まとめると、以下のような点が重要なポイントとなっています。

  • 押印された電子文書には印鑑所有者の情報と印影が表示される
  • 印影は実在しない印鑑のもの
  • 押印がブロックチェーンに記録される
  • API連携によって外部サービスからも利用可能にする予定

機能評価

NFT印鑑と称されるこのサービスの本質は印影と押印者情報をコンソーシアムチェーンを使って保管・配信してもらえる電子署名サービスの確立です。先程述べた印鑑の目的に照らし合わせると以下の結論が出ました。

  • 押印は電子署名サービスの一環で、それ自体が2段階認証ではない
  • 印刷して署名捺印するよりは手間はかからず、記名押印よりは格段に証拠能力は高いと考えられる。ただし使用頻度と管理作業のオーバーヘッドによる

これを見てみるとこれはほぼ普通の電子署名サービスと同じであることがわかります。

NFTを使う必要がない

ではなぜコンソーシアムチェーンで電子印鑑・保有者情報・印影をNFTとして管理すると発表しているのでしょうか。結論から言うと、プレスリリースを通して注目度を上げる狙いなのではないかと考えました。

まず、「NFT印鑑サービス」でまとめた機能を見てみると、ユーザーも外部事業者も全てシヤチハタに問い合わせることで実現しています。サービスのセキュリティ自体もブロックチェーンへの書き込み権限がシャチハタに限られるこの構造に依存しているのです。

したがって、セキュリティやユーザビリティを損なうことなくデータベースとファイルサーバー、あるいはクラウドでより効率的に再現できるため、そもそもブロックチェーンを使ったりNFT化する意味がないのです。

本当に画像データは必要なのか?

それでは最後に具体的な指摘を付け加えて終わりにしたいと思います。

通常の電子署名においては、必ず署名者の公開鍵と署名者自身を結びつける必要があります。この工程がなければ電子署名が本当に思い通りの相手によるものなのかの判断が不可能になるのです。ほとんどの場合は電子証明書を交換することにより、第3者が運営する認証局に問い合わせて確認するというのが主流のやり方なのです。

そしてこれはNFTに関しても同じことが言えます。なりすましの登録を防ぐためにも、シヤチハタが唯一登録権限を保持することで、なりすましを検知し登録させないように対策を取らなければなりません。

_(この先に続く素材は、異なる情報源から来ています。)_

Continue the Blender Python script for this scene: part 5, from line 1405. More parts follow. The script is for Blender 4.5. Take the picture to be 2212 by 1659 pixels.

また、印影の画像データ自体に証拠能力はなく、しっかりと電子署名したファイルなので、印影は押印済みかどうかをわかりやすくするただのギミックにすぎないのです。

その画像データも「NFT化」されているとはいえ、NFT自体は一般的には画像データへのリンクやハッシュ値が含まれるにとどまるものです。つまり、印影データは高い確率でどこかのクラウドプロバイダーに置いてあることが予想されます。

したがって、今回プレスリリースが打たれたサービスは一昔前によく聞いた「ブロックチェーンいらないのにブロックチェーン使いたがる」というものなのです。

プレスリリースの実情は?

推測に過ぎませんが、あまりにも詰めが甘いため、注目度獲得の狙いでアイデアを出してみた程度のプレスリリースだったのではないかとの結論を出しました。電子署名はもっと一般的になるべきものであると考えているため、決して変な方向に行ってしまわないよう応援してます。